The designer thinks about those things, the maker only has to follow the designers instructions. The architect designs the house for his client and provides a plan for the builder. The builder hires people skilled enough to execute the plan. The architect has to watch the process to insure the correct materials and procedures are used.
In building construction the process is divided into fields of knowledge performed by different trades. There are the concrete people who make the foundation, the framers, the electricians, the heating and cooling people, the roofer, the painter.
In handbag construction what does the designer do? What does the maker do? My answer to the first is, not enough. The answer to the second is, everything else. Who is the designer? Anybody who thinks the title looks good on them... Who is the maker? It's, "That Guy", all designers are looking for.

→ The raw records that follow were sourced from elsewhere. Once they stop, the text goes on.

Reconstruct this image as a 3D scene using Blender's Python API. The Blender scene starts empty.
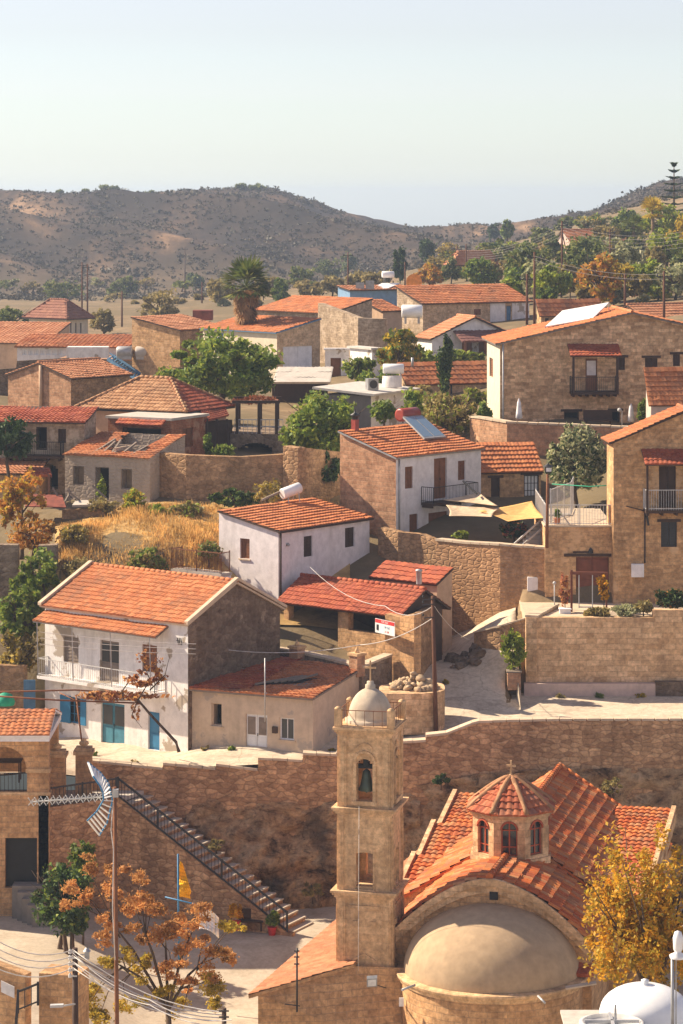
import bpy, math, random
import numpy as np
from mathutils import Vector as V, noise as mnoise
random.seed(7); RNG = np.random.default_rng(7)
F = 2844.0; YH = 200.0; CZ = 45.0
scene = bpy.context.scene
COL = scene.collection
rad = math.radians

def P(x, y, D):
    "world point seen at photo pixel (x, y) at distance D"
    return V(((x-341.5)/F*D, D, CZ-(y-YH)/F*D))
def ZY(y, D): return CZ-(y-YH)/F*D

# ------------------------------------------------------------------ materials
M = {}
class NT:
    def __init__(s, name):
        s.m = bpy.data.materials.new(name); s.m.use_nodes = True
        s.t = s.m.node_tree; s.n = s.t.nodes; s.l = s.t.links
        s.b = s.n['Principled BSDF']; s.out = s.n['Material Output']
        M[name] = s.m
    def new(s, typ, **kw):
        n = s.n.new(typ)
        for k, v in kw.items():
            if k.startswith('_'): setattr(n, k[1:], v)
            else: n.inputs[k].default_value = v
        return n
    def link(s, a, b): s.l.new(a, b)
    def ramp(s, src, stops):
        r = s.n.new('ShaderNodeValToRGB'); e = r.color_ramp.elements
        while len(e) < len(stops): e.new(0.5)
        for i, (p, c) in enumerate(stops):
            e[i].position = p
            e[i].color = (c, c, c, 1) if isinstance(c, (int, float)) else (*c, 1)
        s.link(src, r.inputs[0]); return r.outputs[0]
    def mix(s, fac, a, b, mode='MIX'):
        m = s.n.new('ShaderNodeMix'); m.data_type = 'RGBA'; m.blend_type = mode
        for sock, val in ((m.inputs[0], fac), (m.inputs[6], a), (m.inputs[7], b)):
            if hasattr(val, 'is_linked'): s.link(val, sock)
            elif isinstance(val, (int, float)): sock.default_value = val
            else: sock.default_value = (*val, 1)
        return m.outputs[2]
    def noise(s, vec, scale, detail=4, rough=.6, dist=0):
        n = s.new('ShaderNodeTexNoise', Scale=scale, Detail=detail, Roughness=rough, Distortion=dist)
        s.link(vec, n.inputs['Vector']); return n
    def uv(s): return s.new('ShaderNodeUVMap').outputs[0]
    def obj(s): return s.new('ShaderNodeTexCoord').outputs['Object']
    def pos(s): return s.new('ShaderNodeNewGeometry').outputs['Position']
    def mapping(s, vec, scale):
        m = s.new('ShaderNodeMapping'); m.inputs['Scale'].default_value = scale
        s.link(vec, m.inputs[0]); return m.outputs[0]
    def bump(s, h, strength=.5, dist=.03):
        b = s.new('ShaderNodeBump', Strength=strength, Distance=dist)
        s.link(h, b.inputs['Height']); s.link(b.outputs[0], s.b.inputs['Normal'])
    def base(s, c): s.link(c, s.b.inputs['Base Color'])
    def rough(s, r=.9, spec=.2):
        s.b.inputs['Roughness'].default_value = r
        s.b.inputs['Specular IOR Level'].default_value = spec

def stone(name, c1, c2, mortar, bw=.5, bh=.26, ms=.025, stain=.5, plaster=None, pa=.5, dark=(.10,.07,.045), rubble=False, bump=.6, wob=.10):
    c1, c2, mortar, dark = [(r*1.12, g*1.06, b*1.0) for r, g, b in (c1, c2, mortar, dark)]
    if plaster: plaster = (plaster[0]*1.1, plaster[1]*1.04, plaster[2]*.98)
    t = NT(name); t.rough(.92, .15)
    uv = t.uv(); pos = t.pos()
    nz = t.noise(pos, 1.3, 3)
    wb = t.new('ShaderNodeVectorMath', _operation='SCALE'); wb.inputs['Scale'].default_value = wob
    t.link(nz.outputs['Color'], wb.inputs[0])
    add = t.new('ShaderNodeVectorMath', _operation='ADD'); t.link(uv, add.inputs[0]); t.link(wb.outputs[0], add.inputs[1])
    if rubble:
        mp = t.mapping(add.outputs[0], (1/bw, 1/bh, 1))
        v1 = t.new('ShaderNodeTexVoronoi', Scale=1.0, Randomness=.85, _voronoi_dimensions='2D'); t.link(mp, v1.inputs['Vector'])
        v2 = t.new('ShaderNodeTexVoronoi', Scale=1.0, Randomness=.85, _voronoi_dimensions='2D', _feature='DISTANCE_TO_EDGE'); t.link(mp, v2.inputs['Vector'])
        sep = t.new('ShaderNodeSeparateColor'); t.link(v1.outputs['Color'], sep.inputs[0])
        blocks = t.mix(sep.outputs[0], c1, c2)
        edge = t.ramp(v2.outputs['Distance'], [(.0, .75), (.12, 0)])
        col = t.mix(edge, blocks, mortar); hgt = t.ramp(v2.outputs['Distance'], [(0, 0), (.2, 1)])
    else:
        b = t.new('ShaderNodeTexBrick', **{'Color1': (*c1, 1), 'Color2': (*c2, 1), 'Mortar': (*mortar, 1), 'Scale': 1.0, 'Mortar Size': ms,
              'Mortar Smooth': .4, 'Bias': 0.0, 'Brick Width': bw, 'Row Height': bh})
        b.offset = .5; b.squash = .75; b.squash_frequency = 3
        t.link(add.outputs[0], b.inputs['Vector']); col = b.outputs['Color']
        inv = t.new('ShaderNodeMath', _operation='SUBTRACT'); inv.inputs[0].default_value = 1; t.link(b.outputs['Fac'], inv.inputs[1]); hgt = inv.outputs[0]
    fine = t.noise(pos, 5, 6, .7)
    col = t.mix(.9, col, t.ramp(fine.outputs['Fac'], [(.3, .55), (.68, 1.25)]), 'MULTIPLY')
    mid = t.noise(pos, 1.6, 4, .6)
    col = t.mix(.55, col, t.ramp(mid.outputs['Fac'], [(.34, (.62, .55, .5)), (.62, (1.15, 1.1, 1.05))]), 'MULTIPLY')
    if plaster:
        pn = t.noise(pos, .8, 6, .65)
        col = t.mix(t.ramp(pn.outputs['Fac'], [(pa-.03, 0), (pa+.03, 1)]), col, plaster)
        fn = t.noise(pos, 3, 5, .7)
        col = t.mix(.5, col, t.ramp(fn.outputs['Fac'], [(.3, .75), (.65, 1.1)]), 'MULTIPLY')
    mps = t.mapping(pos, (.55, .55, .2))
    sn = t.noise(mps, 1.0, 5, .65)
    col = t.mix(t.ramp(sn.outputs['Fac'], [(.48, 0), (.7, stain)]), col, dark)
    t.base(col)
    ad = t.new('ShaderNodeMath', _operation='MULTIPLY_ADD'); t.link(fine.outputs['Fac'], ad.inputs[0]); ad.inputs[1].default_value = .8; t.link(hgt, ad.inputs[2])
    t.bump(ad.outputs[0], bump, .05)
    return t.m

def plaster(name, c, patch=None, pa=.62, stain=.25, dark=(.2, .16, .12)):
    t = NT(name); t.rough(.9, .2); pos = t.pos()
    n = t.noise(pos, 2.2, 6, .65)
    col = t.mix(1, c, t.ramp(n.outputs['Fac'], [(.3, .82), (.65, 1.06)]), 'MULTIPLY')
    if patch:
        pn = t.noise(pos, .55, 6, .62)
        col = t.mix(t.ramp(pn.outputs['Fac'], [(pa, 0), (pa+.03, 1)]), col, patch)
    st = t.noise(t.mapping(pos, (1.2, 1.2, .16)), 1.0, 5, .7)
    col = t.mix(t.ramp(st.outputs['Fac'], [(.5, 0), (.78, stain)]), col, dark)
    t.base(col); t.bump(n.outputs['Fac'], .35, .03); return t.m

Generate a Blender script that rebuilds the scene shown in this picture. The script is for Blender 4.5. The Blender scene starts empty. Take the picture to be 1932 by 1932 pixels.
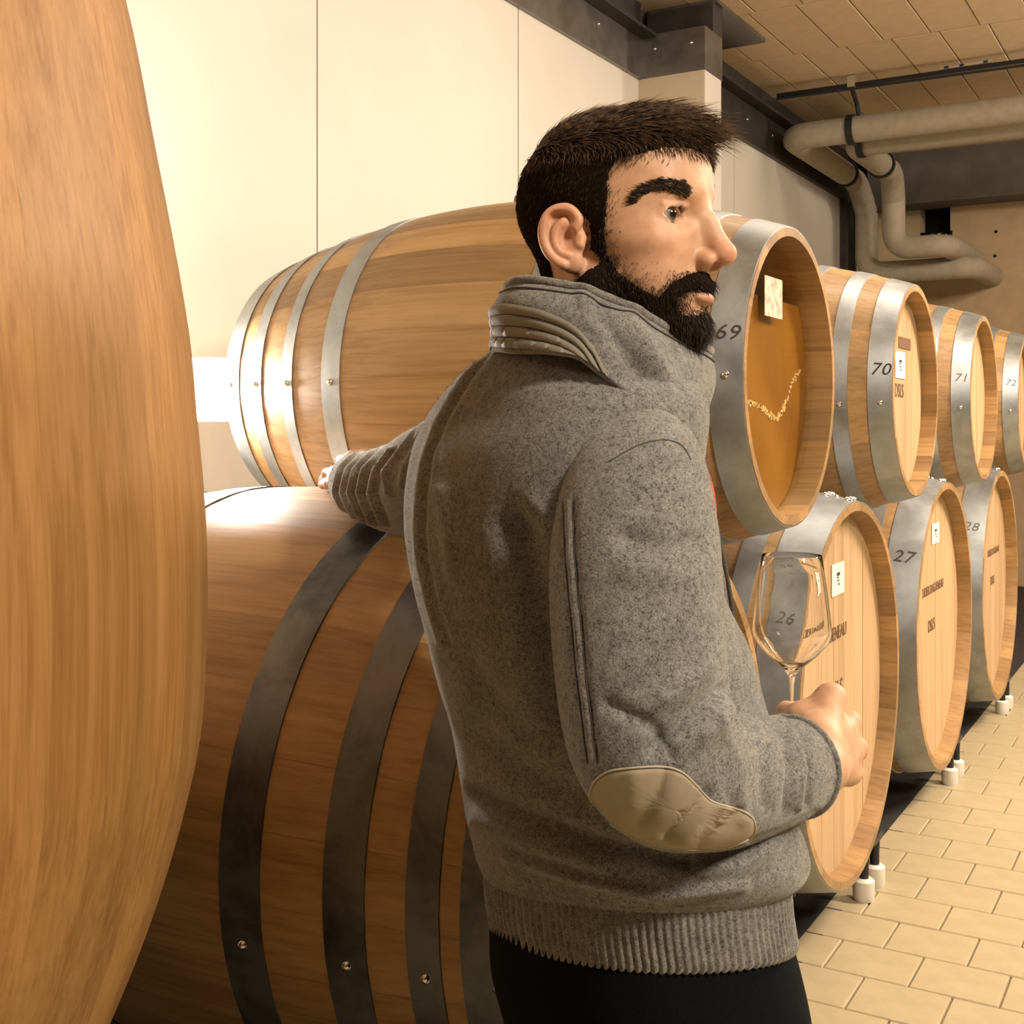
import bpy, bmesh, math, random
import numpy as np
from mathutils import Vector, Matrix, Euler
from mathutils.bvhtree import BVHTree

random.seed(7)
rng = np.random.default_rng(7)
scene = bpy.context.scene
COL = scene.collection

# ------------------------------------------------------------------ camera
CH = 1.20                                  # camera height above the floor
FPX, YAW, HOR = 2270.0, 0.5305, 800.0      # focal length in pixels of the 1932 frame, heading, horizon row
CA, SA = math.cos(YAW), math.sin(YAW)
cam_data = bpy.data.cameras.new('camera')
cam = bpy.data.objects.new('camera', cam_data)
COL.objects.link(cam)
cam.location = (0, 0, CH)
cam.rotation_euler = (math.pi / 2, 0, YAW)
cam_data.sensor_fit = 'HORIZONTAL'
cam_data.sensor_width = 36.0
cam_data.lens = FPX / 1932.0 * 36.0
cam_data.shift_y = -(966.0 - HOR) / 1932.0
cam_data.clip_start = 0.02
scene.camera = cam

# ------------------------------------------------------------------ world, lights, exposure
world = bpy.data.worlds.new('world')
scene.world = world
world.use_nodes = True
world.node_tree.nodes['Background'].inputs[0].default_value = (0.35, 0.62, 0.72, 1)
world.node_tree.nodes['Background'].inputs[1].default_value = 0.006

def area_light(name, loc, size, size_y, energy, color, target):
    d = bpy.data.lights.new(name, 'AREA')
    d.shape = 'RECTANGLE'
    d.size, d.size_y, d.energy, d.color = size, size_y, energy, color
    o = bpy.data.objects.new(name, d)
    COL.objects.link(o)
    o.location = loc
    o.rotation_euler = (Vector(target) - Vector(loc)).to_track_quat('-Z', 'Y').to_euler()
    return o

WARM = (1.0, 0.875, 0.735)
# fluorescent tubes under the ceiling of the aisle, running along it
area_light('aisle_tube_light_near', (1.85, 0.50, 3.10), 0.25, 0.8, 180, WARM, (0.1, 0.9, 0.5))
area_light('aisle_tube_light_middle', (1.35, 4.2, 3.10), 0.25, 1.5, 235, WARM, (0.3, 4.2, 0))
area_light('aisle_tube_light_far', (1.35, 7.2, 3.10), 0.25, 1.5, 200, WARM, (0.3, 7.2, 0))
area_light('entrance_tube_light', (-2.05, -0.75, 3.12), 0.25, 1.0, 32, WARM, (-1.2, 0.6, 0.6))
area_light('barrel_row_tube_light', (-1.25, 3.7, 3.14), 0.2, 3.2, 47, WARM, (-1.95, 3.7, 1.2))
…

Next time I'll try to cover what the Designer does, or should be able to provide the maker. In Italy last year I met a fashion design student and asked her what they teach in that expensive N.E. school.... She said, "They seem to put a lot of emphasis on drawing". That's about what I figured...
Homework assignment:
Take a handbag you have. One you are familiar with. Place it in front of you and look at it. Close your eyes and fix a picture of the handbag in your mind, suspended in air (the bag, not your mind). Keeping your eyes closed, take that picture of the bag and revolve it until you are looking at the back, turn it back to the front and open it and look inside. Close it and place it on the table. Open your eyes. Practice this over and over until you can see every detail.

See you next time

My wife read this and said, "It's fine up until the end. YOU are a VERY pragmatic guy... and it's fine if you really do it like that ... but all that opening and closing your eyes... people will wonder what you are smoking."
After 31 years of marriage she still doesn't know how I think... not a bad thing. Actually I do it without closing my eyes. The thing is that if you can't maneuver parts and assemblies in your mind like that, and I'm told some people can't, you will never be a designer. This is the most basic first step.